I had a student once in a creative writing class who wrote almost exclusively about fly fishing. I have no interest in that particular topic, but he didn’t really write about the sport. He wrote luscious prose poems about fish shimmering like jewels in the water, about a lifetime spent trying to capture something he could never truly possess, about the lessons he learned in the process of pursuing his obsession. I was intoxicated by his writing. He made me want to read about fly fishing all day long.

Wyatt Williams is like that. His slim new book “Springer Mountain: Meditations on Killing and Eating” (University of North Carolina Press, $19) is about consuming meat, and it is nothing if not contemplative. Despite the blood-and-guts subject matter, you can’t help being enchanted by the truth and beauty of the prose. Often melancholic in tone, it is also at various times naïve, arrogant and self-deprecating, but it is almost always captivating.

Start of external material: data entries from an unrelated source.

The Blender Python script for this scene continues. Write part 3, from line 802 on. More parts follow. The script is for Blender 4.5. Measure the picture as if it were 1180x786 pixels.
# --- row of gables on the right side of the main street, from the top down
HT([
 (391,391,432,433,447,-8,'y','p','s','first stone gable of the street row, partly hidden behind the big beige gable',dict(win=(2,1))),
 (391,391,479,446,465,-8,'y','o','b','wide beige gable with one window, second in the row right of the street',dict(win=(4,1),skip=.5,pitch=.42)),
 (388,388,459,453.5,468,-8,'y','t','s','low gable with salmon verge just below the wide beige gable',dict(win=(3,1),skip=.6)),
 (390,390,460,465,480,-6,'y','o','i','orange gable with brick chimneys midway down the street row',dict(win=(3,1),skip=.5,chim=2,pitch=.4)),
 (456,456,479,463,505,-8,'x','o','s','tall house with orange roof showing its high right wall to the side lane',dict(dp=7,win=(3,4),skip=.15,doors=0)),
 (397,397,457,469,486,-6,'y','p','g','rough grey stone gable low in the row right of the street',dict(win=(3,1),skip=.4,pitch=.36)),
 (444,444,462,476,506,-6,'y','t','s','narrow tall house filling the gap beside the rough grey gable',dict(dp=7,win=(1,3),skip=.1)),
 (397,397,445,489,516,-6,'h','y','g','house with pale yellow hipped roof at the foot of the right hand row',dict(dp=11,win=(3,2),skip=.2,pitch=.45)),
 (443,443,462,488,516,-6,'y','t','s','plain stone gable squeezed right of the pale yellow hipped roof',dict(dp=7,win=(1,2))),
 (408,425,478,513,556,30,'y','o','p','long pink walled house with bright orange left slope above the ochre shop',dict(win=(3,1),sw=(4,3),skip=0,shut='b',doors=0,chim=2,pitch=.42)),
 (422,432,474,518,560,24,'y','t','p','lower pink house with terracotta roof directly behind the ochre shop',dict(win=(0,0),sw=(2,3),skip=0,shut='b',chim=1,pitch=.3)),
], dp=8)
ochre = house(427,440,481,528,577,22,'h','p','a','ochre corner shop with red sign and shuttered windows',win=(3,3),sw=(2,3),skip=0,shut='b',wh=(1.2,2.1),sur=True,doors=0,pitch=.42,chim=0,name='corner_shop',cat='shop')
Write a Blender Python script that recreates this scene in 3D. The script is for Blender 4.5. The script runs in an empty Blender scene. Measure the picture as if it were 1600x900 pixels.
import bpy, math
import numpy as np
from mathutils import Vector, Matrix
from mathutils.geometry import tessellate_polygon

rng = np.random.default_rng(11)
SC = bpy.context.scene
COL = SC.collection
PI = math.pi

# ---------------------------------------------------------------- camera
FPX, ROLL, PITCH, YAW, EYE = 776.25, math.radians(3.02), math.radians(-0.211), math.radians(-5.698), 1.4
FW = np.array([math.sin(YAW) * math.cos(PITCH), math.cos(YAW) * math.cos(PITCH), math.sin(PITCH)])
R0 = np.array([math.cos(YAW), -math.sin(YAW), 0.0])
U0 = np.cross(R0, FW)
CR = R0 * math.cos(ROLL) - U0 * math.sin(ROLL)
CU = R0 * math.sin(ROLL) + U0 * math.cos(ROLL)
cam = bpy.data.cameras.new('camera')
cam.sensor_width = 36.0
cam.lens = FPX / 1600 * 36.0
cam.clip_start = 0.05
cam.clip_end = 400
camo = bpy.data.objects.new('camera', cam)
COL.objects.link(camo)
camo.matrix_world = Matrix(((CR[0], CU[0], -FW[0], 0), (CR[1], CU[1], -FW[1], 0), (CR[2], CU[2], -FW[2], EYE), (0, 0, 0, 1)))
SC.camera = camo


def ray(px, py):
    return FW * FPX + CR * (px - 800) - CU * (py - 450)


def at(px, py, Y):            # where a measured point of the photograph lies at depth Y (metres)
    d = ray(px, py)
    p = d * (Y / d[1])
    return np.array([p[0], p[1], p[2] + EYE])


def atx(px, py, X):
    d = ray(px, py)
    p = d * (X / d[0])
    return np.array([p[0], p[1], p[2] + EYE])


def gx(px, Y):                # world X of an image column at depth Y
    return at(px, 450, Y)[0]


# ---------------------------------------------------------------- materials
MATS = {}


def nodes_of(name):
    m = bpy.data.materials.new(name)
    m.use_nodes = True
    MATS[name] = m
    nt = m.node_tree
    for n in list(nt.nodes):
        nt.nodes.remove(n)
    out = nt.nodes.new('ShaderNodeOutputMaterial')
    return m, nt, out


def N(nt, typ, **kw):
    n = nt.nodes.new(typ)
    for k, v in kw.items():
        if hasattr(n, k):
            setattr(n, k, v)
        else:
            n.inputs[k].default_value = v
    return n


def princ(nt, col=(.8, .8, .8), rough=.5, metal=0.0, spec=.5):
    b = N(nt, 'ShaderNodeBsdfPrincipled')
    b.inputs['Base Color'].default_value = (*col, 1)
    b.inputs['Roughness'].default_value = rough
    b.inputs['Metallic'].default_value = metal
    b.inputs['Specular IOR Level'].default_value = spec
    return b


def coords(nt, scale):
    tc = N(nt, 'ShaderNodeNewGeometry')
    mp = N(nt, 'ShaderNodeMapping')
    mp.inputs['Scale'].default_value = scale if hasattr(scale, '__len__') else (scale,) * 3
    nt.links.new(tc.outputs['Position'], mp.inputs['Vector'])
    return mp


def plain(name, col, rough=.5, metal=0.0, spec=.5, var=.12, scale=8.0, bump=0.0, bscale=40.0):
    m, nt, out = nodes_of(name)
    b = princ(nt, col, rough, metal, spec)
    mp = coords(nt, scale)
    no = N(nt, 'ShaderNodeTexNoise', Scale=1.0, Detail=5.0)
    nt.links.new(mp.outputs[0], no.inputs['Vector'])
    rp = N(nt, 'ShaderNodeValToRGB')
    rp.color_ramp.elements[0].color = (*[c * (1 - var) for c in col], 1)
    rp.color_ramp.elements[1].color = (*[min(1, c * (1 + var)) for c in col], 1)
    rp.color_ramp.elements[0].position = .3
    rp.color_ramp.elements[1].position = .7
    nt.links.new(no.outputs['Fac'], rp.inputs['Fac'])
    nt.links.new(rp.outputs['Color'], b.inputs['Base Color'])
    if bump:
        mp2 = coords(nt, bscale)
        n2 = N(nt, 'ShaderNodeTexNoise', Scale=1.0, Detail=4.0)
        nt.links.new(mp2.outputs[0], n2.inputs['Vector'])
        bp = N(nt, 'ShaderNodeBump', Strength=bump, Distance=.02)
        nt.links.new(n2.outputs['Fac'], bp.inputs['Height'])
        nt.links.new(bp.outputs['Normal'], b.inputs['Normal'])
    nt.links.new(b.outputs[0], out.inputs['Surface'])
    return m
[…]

I confess to feeling preemptively squeamish when I began reading “Springer Mountain.” Although I consume flesh, I feel shamed by the act of violence required to deliver it to the table. It is that very dichotomy that anchors this three-part essay.

A former restaurant critic for The Atlanta Journal-Constitution who also worked at Creative Loafing and Atlanta magazine, Williams spent eight years researching, writing and rewriting “Springer Mountain.” The result is a mere 105 pages in which he weaves together intriguing bits of arcane history, literary excerpts, existential questions and observations about working on a farm, in a poultry plant and at a slaughterhouse. He also takes a morose visit to the American Museum of Natural History, irritates a famous actress over dinner at a restaurant in New York and fights with his girlfriend, who begs him to come back home and leave behind the farm where he’s gotten lost down a research rabbit hole.

What first sent Williams down that rabbit hole was a story he wrote for Creative Loafing in 2012 about Springer Mountain Farms. The chicken brand had become ubiquitous on menus at Atlanta restaurants that flaunted their locally sourced products from sustainable, ethical, cruelty-free farms.

“I was told Springer Mountain was a little family farm just north of Atlanta,” he writes. “I was told Springer Mountain raised the best chickens that Georgia had ever seen. I could not hear the name without picturing a creek running through a Blue Ridge forest. Where was this spring-fed paradise? I wanted to go there…”

What Williams discovered was that Springer Mountain was a marketing tool, a label slapped on chickens produced by Baldwin-based Fieldale Farms Corp., which claims to be the largest independent poultry producer in the world. When Williams visited, it was processing 250,000 chickens a day.

“The labels just told customers what they wanted to hear, what they wanted to believe about themselves,” Williams writes. “The farm I was looking for did not exist.”

I recently spoke with Williams from Iowa City. He’s teaching in the nonfiction writing program at the University of Iowa, which gave him a fellowship to finish his book. I asked him what it was about his Springer Mountain Farms experience that inspired him to spend eight years on the topic of meat consumption.

“It was a small thing to uncover, that one company was owned by another company,” said Williams. “That’s not the biggest revelation in the world, but the thing is, I’m really driven by secrets. ... Why did somebody not want for people to know that Springer Mountain was owned by Fieldale? And the bigger questions that come from that, why does someone want to do something secretive in relationship to what we eat?”

When Williams’ newspaper article was published, local restaurateurs took notice, but they didn’t stop proudly proclaiming that their poultry came from Springer Mountain Farms. That’s when Williams realized just how complicit consumers were in the mythology.

“There are a lot of things with agriculture that are tied up with our sense of self,” he said. “We want to be the sort of person that eats the good thing or the family-owned thing or the organic thing. There’s a certain kind of eater that, for example, wants to eat the luxurious thing. So why do we obscure where something is from? Why do we make it sound nicer than it is? I think it comes down to how do we think of ourselves and the person we want to be.”

Williams’ book ends with him on the receding coastline of an Alaskan village on the Arctic Ocean, roughly 1000 miles from the North Pole — a “place where the sun was spinning around in a circle in the sky and the cold wind was burning my face and gravel led to the end of the earth, where nothing ever seemed to rot or go away and history just piled up at your feet like so much junk.” There he eats whale blubber and ponders the clash between activists opposed to whale hunting and those who hunt whale to feed their families instead of buying packaged chicken shipped in from somewhere else.

If you’ve never thought much about where your food comes from and what it goes through before landing on your plate, you definitely will after reading “Springer Mountain.” And in the process, you will be dazzled by the writing.